**DIRECTIONS FOR THIS TASK:** Only the lines from the start of the data below through the line that contains "R = math.radians" are to be copied, exactly and without pictures.

**DATASET EXTRACT:**
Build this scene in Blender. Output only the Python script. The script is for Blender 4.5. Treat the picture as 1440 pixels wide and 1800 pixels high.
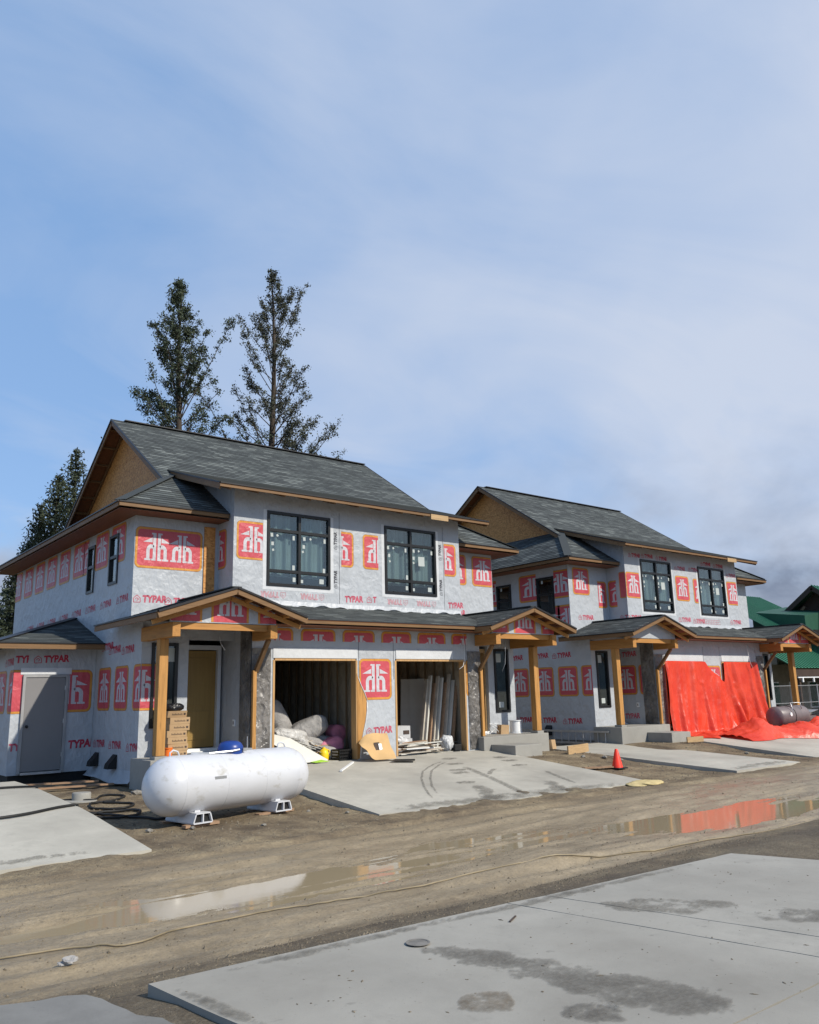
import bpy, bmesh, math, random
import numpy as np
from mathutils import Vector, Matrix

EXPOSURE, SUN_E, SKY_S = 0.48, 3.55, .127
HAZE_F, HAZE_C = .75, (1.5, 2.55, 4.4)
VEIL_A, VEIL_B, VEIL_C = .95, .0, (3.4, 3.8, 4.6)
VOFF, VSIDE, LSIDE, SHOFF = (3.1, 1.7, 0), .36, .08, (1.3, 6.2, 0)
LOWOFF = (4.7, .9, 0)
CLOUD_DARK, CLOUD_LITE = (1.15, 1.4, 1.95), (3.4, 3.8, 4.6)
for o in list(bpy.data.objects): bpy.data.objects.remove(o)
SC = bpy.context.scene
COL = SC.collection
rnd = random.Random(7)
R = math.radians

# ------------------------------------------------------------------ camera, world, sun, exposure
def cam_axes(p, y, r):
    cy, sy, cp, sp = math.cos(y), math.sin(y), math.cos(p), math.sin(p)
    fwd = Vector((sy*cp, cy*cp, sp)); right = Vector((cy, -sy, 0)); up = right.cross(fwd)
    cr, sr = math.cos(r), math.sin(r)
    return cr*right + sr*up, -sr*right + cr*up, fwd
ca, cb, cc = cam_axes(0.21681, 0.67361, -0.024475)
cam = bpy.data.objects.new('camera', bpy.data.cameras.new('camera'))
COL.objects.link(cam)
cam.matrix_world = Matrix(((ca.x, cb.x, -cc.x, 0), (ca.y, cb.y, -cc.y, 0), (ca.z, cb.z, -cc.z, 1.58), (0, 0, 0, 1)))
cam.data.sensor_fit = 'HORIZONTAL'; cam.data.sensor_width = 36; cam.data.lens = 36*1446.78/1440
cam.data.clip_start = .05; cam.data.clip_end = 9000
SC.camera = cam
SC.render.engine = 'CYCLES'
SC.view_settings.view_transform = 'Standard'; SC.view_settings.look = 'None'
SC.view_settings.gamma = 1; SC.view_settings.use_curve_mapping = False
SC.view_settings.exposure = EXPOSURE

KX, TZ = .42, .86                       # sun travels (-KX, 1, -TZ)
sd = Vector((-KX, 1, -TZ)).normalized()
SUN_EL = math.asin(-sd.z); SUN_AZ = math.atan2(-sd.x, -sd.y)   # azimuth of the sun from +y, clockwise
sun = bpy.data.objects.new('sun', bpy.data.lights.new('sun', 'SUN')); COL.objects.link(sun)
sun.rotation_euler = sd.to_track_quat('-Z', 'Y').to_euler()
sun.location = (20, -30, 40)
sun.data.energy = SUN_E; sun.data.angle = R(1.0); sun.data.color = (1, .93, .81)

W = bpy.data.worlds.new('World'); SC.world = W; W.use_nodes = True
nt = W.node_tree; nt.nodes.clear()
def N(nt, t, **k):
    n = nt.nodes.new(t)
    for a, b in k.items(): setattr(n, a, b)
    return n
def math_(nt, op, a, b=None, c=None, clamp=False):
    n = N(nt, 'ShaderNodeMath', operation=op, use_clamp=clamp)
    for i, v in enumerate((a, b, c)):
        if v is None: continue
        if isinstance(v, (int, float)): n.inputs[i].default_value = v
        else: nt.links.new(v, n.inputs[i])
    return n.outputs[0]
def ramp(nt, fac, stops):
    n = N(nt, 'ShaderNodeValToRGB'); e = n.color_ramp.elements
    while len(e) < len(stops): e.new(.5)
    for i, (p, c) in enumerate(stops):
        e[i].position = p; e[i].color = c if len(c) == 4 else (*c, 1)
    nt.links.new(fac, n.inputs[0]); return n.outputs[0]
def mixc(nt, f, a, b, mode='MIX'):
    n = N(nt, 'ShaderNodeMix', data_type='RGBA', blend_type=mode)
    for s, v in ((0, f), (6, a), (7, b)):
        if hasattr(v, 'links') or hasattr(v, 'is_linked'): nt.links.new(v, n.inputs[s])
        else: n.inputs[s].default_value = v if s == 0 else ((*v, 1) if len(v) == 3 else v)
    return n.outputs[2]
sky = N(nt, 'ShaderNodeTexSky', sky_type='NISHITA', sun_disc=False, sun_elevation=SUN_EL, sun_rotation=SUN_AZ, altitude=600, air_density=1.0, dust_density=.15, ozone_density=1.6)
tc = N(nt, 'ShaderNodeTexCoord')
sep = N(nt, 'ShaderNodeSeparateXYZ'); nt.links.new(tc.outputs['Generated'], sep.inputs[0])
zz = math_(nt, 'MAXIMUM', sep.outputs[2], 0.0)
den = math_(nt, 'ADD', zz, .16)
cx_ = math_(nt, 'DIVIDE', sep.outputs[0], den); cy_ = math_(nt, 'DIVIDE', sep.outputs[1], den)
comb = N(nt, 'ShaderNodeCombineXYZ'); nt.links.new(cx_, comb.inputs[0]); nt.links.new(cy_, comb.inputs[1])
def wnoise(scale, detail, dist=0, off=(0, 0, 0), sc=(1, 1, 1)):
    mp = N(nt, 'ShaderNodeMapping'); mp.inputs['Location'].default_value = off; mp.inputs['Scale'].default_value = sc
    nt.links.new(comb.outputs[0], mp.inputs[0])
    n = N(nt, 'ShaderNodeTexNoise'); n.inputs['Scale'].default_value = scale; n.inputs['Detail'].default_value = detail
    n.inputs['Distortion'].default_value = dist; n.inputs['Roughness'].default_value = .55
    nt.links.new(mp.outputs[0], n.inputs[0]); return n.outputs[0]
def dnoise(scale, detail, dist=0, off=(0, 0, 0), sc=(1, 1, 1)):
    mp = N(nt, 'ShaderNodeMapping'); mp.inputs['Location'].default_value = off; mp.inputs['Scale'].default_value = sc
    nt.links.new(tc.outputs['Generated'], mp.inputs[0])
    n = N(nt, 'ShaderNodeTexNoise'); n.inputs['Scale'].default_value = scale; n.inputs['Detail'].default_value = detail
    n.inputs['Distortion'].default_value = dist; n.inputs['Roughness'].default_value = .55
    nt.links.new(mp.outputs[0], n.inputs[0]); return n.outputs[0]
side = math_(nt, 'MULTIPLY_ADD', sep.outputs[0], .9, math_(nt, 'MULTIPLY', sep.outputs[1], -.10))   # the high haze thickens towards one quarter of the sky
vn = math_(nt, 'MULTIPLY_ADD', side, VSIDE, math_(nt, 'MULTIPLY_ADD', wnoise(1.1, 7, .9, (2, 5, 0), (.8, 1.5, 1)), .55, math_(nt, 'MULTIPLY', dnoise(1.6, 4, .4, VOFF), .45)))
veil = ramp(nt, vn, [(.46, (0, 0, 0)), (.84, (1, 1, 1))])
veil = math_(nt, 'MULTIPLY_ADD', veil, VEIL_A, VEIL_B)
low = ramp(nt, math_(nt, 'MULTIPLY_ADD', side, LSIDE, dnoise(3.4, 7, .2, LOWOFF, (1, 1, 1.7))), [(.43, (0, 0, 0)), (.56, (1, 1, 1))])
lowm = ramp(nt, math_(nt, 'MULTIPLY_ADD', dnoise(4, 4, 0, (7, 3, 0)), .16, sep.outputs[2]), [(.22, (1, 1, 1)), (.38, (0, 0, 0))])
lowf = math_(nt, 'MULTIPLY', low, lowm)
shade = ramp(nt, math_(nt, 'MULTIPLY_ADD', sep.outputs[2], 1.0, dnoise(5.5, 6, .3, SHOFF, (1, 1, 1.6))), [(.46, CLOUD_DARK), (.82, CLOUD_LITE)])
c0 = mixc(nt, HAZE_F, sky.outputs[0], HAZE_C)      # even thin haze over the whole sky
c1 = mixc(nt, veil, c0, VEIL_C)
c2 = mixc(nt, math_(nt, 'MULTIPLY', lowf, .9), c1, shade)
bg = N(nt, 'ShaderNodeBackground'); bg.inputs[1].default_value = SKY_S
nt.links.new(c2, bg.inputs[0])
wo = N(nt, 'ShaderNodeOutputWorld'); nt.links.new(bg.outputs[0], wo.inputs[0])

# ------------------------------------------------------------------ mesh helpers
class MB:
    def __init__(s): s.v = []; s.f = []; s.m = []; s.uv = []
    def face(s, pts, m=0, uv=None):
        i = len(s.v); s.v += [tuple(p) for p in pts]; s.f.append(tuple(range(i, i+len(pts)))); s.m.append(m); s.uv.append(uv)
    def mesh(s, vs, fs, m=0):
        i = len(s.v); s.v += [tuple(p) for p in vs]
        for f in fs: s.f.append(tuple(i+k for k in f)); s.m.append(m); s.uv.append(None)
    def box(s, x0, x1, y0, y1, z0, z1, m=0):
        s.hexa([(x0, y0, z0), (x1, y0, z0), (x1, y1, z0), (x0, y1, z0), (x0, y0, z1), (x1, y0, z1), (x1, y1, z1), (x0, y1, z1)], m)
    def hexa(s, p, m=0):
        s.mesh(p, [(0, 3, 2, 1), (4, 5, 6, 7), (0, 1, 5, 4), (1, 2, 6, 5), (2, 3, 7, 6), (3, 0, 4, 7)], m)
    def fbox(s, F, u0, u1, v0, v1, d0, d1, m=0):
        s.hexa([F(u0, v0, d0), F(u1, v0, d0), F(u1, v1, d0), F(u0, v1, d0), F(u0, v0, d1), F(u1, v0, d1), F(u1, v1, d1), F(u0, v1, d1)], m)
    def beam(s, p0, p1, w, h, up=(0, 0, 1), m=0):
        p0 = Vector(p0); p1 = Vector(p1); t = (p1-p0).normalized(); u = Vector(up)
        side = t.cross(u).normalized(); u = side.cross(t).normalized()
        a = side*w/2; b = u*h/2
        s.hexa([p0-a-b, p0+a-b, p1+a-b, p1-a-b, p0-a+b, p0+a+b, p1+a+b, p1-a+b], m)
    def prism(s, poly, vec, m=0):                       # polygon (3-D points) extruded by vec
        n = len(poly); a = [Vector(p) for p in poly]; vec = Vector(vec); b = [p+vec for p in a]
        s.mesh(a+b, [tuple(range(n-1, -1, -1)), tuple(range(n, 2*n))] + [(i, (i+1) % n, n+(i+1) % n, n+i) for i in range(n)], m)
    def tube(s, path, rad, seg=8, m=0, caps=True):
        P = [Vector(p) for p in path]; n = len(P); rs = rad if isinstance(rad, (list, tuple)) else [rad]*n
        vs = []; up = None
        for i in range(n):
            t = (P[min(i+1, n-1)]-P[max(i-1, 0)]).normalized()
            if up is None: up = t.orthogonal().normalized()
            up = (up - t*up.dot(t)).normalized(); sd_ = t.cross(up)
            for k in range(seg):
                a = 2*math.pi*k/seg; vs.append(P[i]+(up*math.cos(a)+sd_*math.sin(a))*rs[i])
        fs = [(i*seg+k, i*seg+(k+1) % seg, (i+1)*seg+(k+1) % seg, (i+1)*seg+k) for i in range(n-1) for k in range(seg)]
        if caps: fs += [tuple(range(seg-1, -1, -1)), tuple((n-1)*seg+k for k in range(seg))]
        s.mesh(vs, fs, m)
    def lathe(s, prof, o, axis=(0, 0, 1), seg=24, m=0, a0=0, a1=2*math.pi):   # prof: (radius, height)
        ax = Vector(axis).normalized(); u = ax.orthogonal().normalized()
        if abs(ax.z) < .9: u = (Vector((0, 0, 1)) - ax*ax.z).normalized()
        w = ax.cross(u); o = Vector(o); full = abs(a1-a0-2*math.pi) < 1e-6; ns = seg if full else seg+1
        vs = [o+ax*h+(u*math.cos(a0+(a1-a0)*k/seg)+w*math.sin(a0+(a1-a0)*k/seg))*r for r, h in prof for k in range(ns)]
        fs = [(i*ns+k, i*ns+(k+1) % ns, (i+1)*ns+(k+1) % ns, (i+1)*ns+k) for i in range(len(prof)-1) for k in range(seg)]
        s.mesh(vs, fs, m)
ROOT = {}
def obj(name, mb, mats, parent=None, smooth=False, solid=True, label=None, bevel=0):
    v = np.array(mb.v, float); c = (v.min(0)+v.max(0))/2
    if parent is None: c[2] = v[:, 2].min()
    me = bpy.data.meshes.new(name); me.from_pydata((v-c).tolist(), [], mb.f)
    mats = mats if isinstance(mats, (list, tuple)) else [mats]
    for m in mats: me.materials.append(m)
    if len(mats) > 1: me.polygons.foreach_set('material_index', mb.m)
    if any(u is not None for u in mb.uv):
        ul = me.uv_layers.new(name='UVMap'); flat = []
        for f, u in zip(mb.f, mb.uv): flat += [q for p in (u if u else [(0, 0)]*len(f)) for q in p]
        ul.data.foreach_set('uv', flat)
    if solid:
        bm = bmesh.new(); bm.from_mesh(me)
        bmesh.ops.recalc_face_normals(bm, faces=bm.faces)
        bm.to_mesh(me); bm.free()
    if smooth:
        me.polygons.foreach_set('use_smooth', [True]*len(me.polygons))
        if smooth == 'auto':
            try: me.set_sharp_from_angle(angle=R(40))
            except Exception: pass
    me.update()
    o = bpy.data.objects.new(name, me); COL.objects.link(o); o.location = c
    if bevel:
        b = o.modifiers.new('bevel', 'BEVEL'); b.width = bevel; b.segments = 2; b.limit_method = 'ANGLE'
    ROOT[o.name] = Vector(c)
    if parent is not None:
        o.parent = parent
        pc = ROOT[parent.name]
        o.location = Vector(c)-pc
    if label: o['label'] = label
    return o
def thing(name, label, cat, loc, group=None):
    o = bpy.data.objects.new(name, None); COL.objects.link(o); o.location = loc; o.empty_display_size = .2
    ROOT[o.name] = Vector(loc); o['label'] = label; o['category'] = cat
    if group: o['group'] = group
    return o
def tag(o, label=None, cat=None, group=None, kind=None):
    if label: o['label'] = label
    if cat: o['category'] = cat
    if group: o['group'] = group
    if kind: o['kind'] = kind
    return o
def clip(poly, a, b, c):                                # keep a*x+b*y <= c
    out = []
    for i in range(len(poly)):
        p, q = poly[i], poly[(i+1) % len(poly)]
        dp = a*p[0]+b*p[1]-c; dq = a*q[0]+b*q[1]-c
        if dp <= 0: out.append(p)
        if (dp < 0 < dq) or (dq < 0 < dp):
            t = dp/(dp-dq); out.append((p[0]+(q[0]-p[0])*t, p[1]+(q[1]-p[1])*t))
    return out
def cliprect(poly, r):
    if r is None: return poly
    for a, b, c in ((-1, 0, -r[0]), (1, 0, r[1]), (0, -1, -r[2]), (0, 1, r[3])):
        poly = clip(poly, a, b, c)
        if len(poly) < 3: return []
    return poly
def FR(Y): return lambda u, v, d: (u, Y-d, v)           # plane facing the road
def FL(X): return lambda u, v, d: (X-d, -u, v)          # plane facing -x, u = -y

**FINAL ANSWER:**
Build this scene in Blender. Output only the Python script. The script is for Blender 4.5. Treat the picture as 1440 pixels wide and 1800 pixels high.
import bpy, bmesh, math, random
import numpy as np
from mathutils import Vector, Matrix

EXPOSURE, SUN_E, SKY_S = 0.48, 3.55, .127
HAZE_F, HAZE_C = .75, (1.5, 2.55, 4.4)
VEIL_A, VEIL_B, VEIL_C = .95, .0, (3.4, 3.8, 4.6)
VOFF, VSIDE, LSIDE, SHOFF = (3.1, 1.7, 0), .36, .08, (1.3, 6.2, 0)
LOWOFF = (4.7, .9, 0)
CLOUD_DARK, CLOUD_LITE = (1.15, 1.4, 1.95), (3.4, 3.8, 4.6)
for o in list(bpy.data.objects): bpy.data.objects.remove(o)
SC = bpy.context.scene
COL = SC.collection
rnd = random.Random(7)
R = math.radians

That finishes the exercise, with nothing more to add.